退転することはなくても歓喜もなく、情熱もなく、積極性もない信心ではいくら続けているとはいっても本当の大きな功徳は頂けません。


第五十九世堀日亨上人は、

「信仰の風格にも、各自の本然の気質をうちだすものである。

温良な人は、水の消極的の微温な信仰になりやすい。

猛烈な人は自然に火の信仰になる。

欲をいえば、火の信仰を水の信心に続かせたい。

すなわち、熱湯の信仰というべきであろうか」

と御指南くださっております。

「火の信仰を水の信心に続かせる」ような「熱湯の信心」が理想です。


 つまり常に滔々と流れる水のごとき信心をしながら、また積極的に勇猛に修行に励むことが肝心であります。

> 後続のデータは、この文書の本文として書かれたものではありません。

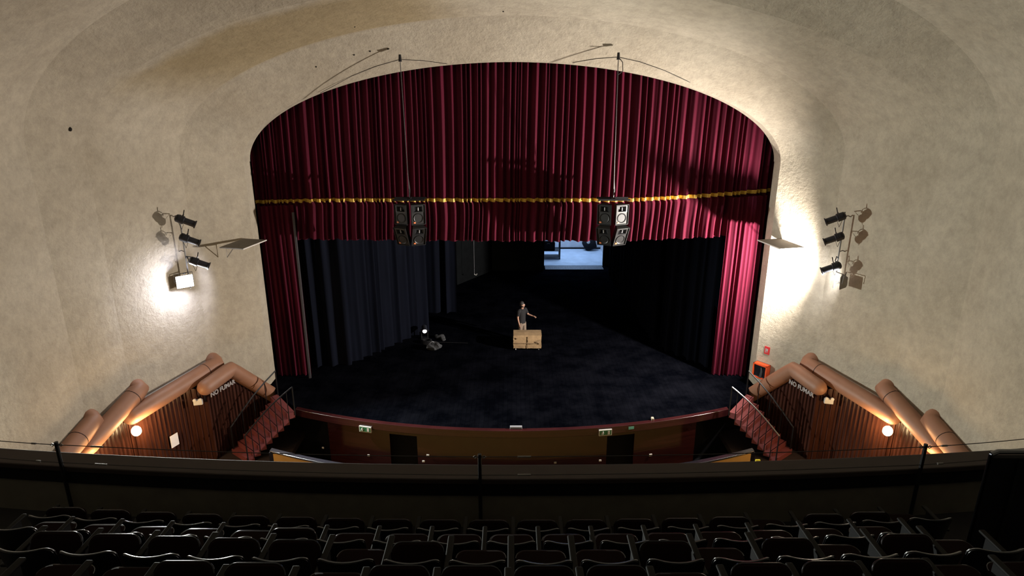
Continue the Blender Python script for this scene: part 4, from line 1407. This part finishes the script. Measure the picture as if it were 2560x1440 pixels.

季節が移り変わっても、時代が経過しても惰性に流されることなく微弱な行体にならず、常に歓喜と情熱をもって生き生きとした信心を持ち続けることを心掛けましょう。


 また堀日亨上人はこうも仰せになっています。

「常恒不断の信仰は消極的で、ごく微温なものが多い。

不退の方は結構であるが、微温では仕方がない。消極は困りものである。

自身だけは、謗法もせず迷いも怠りもせぬつもりであろうが、消極の信心、微温の信仰では化他力が少ない。

白熾熱にして始めて燃焼の力用が強い。熱心なればこそ他人を感化するの効用がある」


 折伏においても熱意がなければなかなか相手の心を揺さぶることはできません。

相手を救おうという一念から情熱が沸き、その熱のこもった折伏によって相手の心を、命を動かすことができるのであります。


 どうぞ、皆様には水の信心を沸き上がらせて「熱湯の信心」を貫き通すことを心掛け、常に唱題に、折伏に燃え立ち勇猛邁進して頂きたいと思います。